Thursday, June 9, 2011

Our Community, Our Justice


June may signify the kickoff to warmer and sunnier days for the majority of us, but it also represents the start of budget wars and costly cuts for taxpayers. As the June 30 deadline for the New York City Council Fiscal Year 2012 Executive Budget creeps up on the calendar, New Yorkers are beginning to get a little uneasy about the cuts that are being proposed at Council hearings, and for good reason.

On Friday June 3, I had the ‘pleasure’ to sit in on a heated Budget hearing. The room was filled with large groups of angry seniors and loved ones who are unhappy with the direction that Commissioner of Aging Lilliam Barrios-Paoli is taking for the City’s growing senior citizen population.

Faced with $44 million worth of cuts from Mayor Michael Bloomberg and one of the smallest budgets for a City committee, Barrios-Paoli must find a way to restore every single penny. If that isn’t hard enough, she also has to find a way to fund 10 additional senior centers as a part of Mayor Bloomberg’s campaign for modernized facilities with innovative technology.

Unfortunately, technology comes at a costly price — more like $3.7 million. In order to fund the new centers, Barrios-Paoli has proposed to cut 30 percent of the current funding that goes toward the existing 256 senior centers.

But here is the issue: there is hardly enough money to sustain our centers as they are now. On average, a case manager, or social worker, is assigned to 65 to 75 seniors and is only obligated to meet with them in person once a year. Such statistics are daunting. If one case worker is spread out so thin that they have to cover that many seniors, then that means that it is virtually impossible for for the elderly to get the necessary individual attention they need at such a sensitive and fragile time in their life. To make matters worse, with food prices going up and the budget shrinking, it seems highly unlikely that all of the senior agencies will be able to serve daily meals to every senior without at least one of them defaulting in the process. Does this mean that some low-income seniors who live on their own and are in desperate need of a meal will suffer first? Quite possibly.

Thus, the stage was set for yelling councilmen and women who spent more time pointing fingers than seeking solutions.

While there is nothing anyone can do about the tight budget, this situation has at least bought several troubling thoughts to my mind. For starters, it is hard for any of us to understand why seniors have one of the smallest budgets in the City when the senior population has increased by nearly 50 percent between the 2000 and 2010 census. And the most obvious question, which was bought up over and over again throughout the hearing, is how can we expand and add more centers when what we have is already suffering from poor service? As Haggai said, “Is it time for you to live in your paneled houses and this house lies waste (Haggai 1:4)?” There isn’t even enough money to fully finance senior abuse prevention programs since the Mayor has stripped Borough Presidents of the discretionary funding that they typically use to ensure senior safety. In an ideal situation, the Mayor and city would recognize this and instead spend more money on case workers in order to improve the current system that's in place. This is no different than the charter school argument: adding new and improved centers at the expense of the majority of us who are serviced by the current system will only make matters worse for the community.

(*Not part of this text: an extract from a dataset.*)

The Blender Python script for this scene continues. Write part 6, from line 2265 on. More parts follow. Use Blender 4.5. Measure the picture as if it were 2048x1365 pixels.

Unfortunately, the only way to be heard in politics is to shout the loudest. There was shouting in the Chamber that I sat in from senior advocates who claimed that they should be the priority of the budget because they are an important population for the City. Then, when I walked out of the Chamber, there was shouting from CUNY college students and faculty who claimed that they were the most important population of the City. Sure enough, when I walked down another two blocks, there were some thousand firefighters who shouted outside of City Hall with the belief that their firehouses ought to take primary attention in the budget wars.

In the budget war, we all claim to be first, the priority of the City. But if all of us fight to be first, then none of us will ever last. What New York suffers from is a culture in which we get our money at the expense of our brother and sister. Afterward, we play the blame game and point fingers at the next guy in charge.